BEGIN
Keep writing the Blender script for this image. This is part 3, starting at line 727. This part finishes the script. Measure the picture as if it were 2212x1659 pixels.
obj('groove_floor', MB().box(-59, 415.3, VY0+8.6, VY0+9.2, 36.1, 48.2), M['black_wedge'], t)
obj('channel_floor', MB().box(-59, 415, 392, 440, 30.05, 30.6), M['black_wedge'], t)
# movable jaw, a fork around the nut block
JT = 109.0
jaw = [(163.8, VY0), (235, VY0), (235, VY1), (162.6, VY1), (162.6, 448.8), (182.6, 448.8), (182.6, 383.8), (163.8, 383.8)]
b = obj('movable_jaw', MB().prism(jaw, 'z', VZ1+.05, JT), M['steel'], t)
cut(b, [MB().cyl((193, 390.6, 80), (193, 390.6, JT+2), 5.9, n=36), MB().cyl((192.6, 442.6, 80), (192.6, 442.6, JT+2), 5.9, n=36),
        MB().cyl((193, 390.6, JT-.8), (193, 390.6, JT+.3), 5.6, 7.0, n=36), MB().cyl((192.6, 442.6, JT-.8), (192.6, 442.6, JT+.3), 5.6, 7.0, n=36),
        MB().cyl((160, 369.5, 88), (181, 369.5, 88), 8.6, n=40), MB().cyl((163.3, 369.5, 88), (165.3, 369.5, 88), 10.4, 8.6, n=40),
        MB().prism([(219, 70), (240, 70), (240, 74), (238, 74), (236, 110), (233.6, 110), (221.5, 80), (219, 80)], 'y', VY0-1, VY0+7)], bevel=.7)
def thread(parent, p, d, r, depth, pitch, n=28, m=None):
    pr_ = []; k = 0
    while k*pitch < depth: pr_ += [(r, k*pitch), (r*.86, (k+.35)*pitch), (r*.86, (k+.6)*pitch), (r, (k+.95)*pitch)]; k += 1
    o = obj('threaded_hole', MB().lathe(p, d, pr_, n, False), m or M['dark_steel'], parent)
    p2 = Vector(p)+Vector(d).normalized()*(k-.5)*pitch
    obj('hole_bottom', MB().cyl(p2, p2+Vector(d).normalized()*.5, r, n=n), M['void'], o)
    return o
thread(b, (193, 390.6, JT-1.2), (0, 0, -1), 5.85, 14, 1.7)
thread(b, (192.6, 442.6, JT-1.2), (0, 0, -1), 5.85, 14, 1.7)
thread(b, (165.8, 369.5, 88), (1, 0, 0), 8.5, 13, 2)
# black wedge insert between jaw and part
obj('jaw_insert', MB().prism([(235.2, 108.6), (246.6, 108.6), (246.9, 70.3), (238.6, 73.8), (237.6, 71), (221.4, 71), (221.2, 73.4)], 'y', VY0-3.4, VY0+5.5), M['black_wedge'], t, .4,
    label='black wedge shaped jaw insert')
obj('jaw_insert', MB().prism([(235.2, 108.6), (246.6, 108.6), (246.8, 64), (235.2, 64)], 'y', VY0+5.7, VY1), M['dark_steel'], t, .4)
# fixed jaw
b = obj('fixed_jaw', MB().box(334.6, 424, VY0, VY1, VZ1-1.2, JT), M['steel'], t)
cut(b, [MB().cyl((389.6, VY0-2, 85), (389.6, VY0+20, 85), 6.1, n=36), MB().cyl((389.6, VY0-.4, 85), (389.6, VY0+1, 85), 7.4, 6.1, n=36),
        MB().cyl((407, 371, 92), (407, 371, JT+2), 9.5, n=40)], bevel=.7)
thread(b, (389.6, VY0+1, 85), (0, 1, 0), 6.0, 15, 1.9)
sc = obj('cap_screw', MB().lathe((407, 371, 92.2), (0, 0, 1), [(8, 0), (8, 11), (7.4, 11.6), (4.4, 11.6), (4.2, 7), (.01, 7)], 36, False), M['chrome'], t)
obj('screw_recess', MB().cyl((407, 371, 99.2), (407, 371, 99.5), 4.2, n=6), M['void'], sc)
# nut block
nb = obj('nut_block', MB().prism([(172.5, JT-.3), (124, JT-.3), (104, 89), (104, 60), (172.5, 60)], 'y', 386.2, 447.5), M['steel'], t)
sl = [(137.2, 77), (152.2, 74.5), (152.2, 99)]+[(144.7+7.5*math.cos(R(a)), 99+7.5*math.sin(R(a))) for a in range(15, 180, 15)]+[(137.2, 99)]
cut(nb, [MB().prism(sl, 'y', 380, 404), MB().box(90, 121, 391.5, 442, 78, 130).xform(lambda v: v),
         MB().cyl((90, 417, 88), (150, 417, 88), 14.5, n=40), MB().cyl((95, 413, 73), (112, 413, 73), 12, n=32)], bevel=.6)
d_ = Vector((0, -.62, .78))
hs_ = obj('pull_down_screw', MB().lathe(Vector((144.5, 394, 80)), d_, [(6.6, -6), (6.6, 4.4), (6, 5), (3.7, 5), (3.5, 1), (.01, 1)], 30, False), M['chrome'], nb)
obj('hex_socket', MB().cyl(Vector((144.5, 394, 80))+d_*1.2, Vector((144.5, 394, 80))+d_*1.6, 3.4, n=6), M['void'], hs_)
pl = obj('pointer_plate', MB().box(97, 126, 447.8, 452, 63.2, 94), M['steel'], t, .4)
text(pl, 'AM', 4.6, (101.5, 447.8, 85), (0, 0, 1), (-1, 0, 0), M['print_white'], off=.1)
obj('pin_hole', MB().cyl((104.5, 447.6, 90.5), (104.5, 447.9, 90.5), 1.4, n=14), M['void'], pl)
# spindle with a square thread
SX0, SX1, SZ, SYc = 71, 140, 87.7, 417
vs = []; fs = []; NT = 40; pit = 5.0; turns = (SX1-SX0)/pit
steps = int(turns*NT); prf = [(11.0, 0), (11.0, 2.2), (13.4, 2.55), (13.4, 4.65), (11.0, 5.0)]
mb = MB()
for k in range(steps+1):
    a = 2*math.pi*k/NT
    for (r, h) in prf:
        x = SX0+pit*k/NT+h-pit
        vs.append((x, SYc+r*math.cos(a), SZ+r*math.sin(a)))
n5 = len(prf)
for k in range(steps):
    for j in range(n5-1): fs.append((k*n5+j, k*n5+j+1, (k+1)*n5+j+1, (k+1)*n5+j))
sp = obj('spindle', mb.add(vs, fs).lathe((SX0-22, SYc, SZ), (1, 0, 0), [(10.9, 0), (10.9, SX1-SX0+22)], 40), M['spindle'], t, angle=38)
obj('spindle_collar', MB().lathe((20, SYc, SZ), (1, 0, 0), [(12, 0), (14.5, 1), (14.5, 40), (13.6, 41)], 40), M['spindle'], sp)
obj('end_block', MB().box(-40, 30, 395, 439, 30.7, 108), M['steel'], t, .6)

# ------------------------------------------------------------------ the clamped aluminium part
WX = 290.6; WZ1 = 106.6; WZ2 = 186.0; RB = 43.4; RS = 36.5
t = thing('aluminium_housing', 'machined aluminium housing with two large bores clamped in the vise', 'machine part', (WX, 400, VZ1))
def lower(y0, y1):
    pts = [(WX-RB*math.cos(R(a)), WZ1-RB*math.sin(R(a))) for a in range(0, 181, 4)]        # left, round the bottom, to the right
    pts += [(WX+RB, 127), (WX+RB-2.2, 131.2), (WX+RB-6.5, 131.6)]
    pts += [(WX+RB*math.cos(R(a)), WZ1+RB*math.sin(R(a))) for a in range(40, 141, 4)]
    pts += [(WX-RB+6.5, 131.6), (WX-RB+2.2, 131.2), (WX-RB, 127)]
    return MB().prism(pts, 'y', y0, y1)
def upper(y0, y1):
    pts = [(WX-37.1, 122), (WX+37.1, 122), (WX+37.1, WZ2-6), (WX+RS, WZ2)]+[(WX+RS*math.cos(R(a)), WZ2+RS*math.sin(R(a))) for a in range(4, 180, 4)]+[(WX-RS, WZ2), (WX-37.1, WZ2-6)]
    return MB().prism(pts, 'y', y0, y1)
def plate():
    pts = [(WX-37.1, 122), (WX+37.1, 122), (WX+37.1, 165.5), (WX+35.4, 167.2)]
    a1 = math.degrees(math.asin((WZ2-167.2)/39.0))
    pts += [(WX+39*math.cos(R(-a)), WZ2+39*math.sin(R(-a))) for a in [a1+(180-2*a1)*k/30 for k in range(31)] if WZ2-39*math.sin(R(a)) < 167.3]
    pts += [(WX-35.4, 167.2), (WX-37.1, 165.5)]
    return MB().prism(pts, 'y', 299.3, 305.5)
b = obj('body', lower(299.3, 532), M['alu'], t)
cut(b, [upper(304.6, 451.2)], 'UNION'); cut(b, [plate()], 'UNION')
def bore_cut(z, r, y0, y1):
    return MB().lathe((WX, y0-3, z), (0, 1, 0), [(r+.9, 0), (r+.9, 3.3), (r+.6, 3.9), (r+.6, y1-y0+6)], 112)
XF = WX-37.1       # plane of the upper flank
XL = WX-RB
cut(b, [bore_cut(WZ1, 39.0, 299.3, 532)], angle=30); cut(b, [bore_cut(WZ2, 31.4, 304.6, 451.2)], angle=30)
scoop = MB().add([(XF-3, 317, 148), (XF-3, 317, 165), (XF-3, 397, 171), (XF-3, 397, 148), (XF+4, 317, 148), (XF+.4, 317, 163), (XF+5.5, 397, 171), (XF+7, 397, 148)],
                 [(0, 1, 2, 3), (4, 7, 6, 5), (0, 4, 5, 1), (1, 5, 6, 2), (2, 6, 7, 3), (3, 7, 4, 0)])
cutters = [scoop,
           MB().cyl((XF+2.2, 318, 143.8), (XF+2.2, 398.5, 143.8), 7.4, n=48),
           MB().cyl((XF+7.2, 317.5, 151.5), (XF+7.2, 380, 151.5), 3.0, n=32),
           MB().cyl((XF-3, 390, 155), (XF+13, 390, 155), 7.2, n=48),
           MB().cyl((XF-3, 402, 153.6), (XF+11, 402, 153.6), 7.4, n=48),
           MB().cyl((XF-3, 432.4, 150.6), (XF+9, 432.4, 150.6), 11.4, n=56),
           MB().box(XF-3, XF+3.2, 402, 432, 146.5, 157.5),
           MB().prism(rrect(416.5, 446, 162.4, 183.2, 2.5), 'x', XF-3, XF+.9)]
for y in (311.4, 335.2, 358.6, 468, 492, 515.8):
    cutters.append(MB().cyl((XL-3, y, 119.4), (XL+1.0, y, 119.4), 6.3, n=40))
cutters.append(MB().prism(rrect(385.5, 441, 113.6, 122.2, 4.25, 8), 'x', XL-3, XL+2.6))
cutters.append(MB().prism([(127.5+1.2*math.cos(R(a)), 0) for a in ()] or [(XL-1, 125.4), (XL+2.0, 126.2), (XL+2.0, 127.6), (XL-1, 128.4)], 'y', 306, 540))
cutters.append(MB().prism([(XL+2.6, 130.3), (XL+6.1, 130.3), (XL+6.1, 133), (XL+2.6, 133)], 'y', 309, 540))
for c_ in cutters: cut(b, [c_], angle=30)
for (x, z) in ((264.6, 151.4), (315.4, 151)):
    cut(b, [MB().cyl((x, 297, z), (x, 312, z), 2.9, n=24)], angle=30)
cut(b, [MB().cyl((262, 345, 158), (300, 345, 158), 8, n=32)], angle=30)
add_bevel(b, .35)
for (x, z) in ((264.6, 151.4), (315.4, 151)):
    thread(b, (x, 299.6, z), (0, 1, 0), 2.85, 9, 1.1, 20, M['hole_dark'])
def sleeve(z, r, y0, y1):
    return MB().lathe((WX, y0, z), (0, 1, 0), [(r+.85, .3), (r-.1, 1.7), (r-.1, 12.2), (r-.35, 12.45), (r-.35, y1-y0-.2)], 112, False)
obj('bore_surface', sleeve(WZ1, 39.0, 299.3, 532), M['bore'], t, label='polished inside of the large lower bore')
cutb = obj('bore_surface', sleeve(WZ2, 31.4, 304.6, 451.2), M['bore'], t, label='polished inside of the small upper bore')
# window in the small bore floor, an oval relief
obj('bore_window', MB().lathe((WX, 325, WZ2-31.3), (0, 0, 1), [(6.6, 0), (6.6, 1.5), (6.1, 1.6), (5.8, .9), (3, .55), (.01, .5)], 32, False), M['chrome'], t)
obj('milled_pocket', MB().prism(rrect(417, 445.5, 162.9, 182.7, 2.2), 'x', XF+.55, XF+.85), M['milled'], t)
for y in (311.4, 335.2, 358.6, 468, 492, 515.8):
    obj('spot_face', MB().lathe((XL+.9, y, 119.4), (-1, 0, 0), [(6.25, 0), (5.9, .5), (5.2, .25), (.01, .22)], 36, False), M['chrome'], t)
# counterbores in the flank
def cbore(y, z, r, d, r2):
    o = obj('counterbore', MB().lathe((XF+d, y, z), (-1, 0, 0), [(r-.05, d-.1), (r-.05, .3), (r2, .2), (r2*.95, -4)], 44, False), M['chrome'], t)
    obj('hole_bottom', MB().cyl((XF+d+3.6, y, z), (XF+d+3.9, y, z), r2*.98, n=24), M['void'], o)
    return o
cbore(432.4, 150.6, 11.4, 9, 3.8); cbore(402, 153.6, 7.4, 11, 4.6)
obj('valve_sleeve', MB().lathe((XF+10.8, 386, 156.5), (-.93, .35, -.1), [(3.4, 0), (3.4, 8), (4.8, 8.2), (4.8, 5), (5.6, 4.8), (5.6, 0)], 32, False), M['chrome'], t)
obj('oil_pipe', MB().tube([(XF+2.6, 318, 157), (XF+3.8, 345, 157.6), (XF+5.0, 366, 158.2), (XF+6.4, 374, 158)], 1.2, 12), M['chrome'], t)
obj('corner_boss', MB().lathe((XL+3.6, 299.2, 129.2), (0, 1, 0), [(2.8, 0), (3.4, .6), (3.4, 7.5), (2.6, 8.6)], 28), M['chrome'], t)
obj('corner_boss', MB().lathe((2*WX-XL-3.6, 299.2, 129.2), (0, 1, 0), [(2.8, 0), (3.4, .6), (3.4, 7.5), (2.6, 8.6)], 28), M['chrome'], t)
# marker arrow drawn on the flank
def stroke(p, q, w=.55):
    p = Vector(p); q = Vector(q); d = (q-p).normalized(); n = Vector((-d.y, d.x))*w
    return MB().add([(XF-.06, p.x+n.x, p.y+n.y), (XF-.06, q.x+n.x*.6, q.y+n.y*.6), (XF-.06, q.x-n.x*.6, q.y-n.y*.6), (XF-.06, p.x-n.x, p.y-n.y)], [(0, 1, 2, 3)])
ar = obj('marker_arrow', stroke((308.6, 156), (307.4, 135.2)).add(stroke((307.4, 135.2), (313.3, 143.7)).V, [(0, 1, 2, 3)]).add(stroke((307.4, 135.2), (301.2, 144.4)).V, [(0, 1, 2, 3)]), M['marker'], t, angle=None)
END
# Direction:
Search the listing above for the string "part". Copy every line that contains it.

# Solution:
Keep writing the Blender script for this image. This is part 3, starting at line 727. This part finishes the script. Measure the picture as if it were 2212x1659 pixels.
# black wedge insert between jaw and part
# ------------------------------------------------------------------ the clamped aluminium part
t = thing('aluminium_housing', 'machined aluminium housing with two large bores clamped in the vise', 'machine part', (WX, 400, VZ1))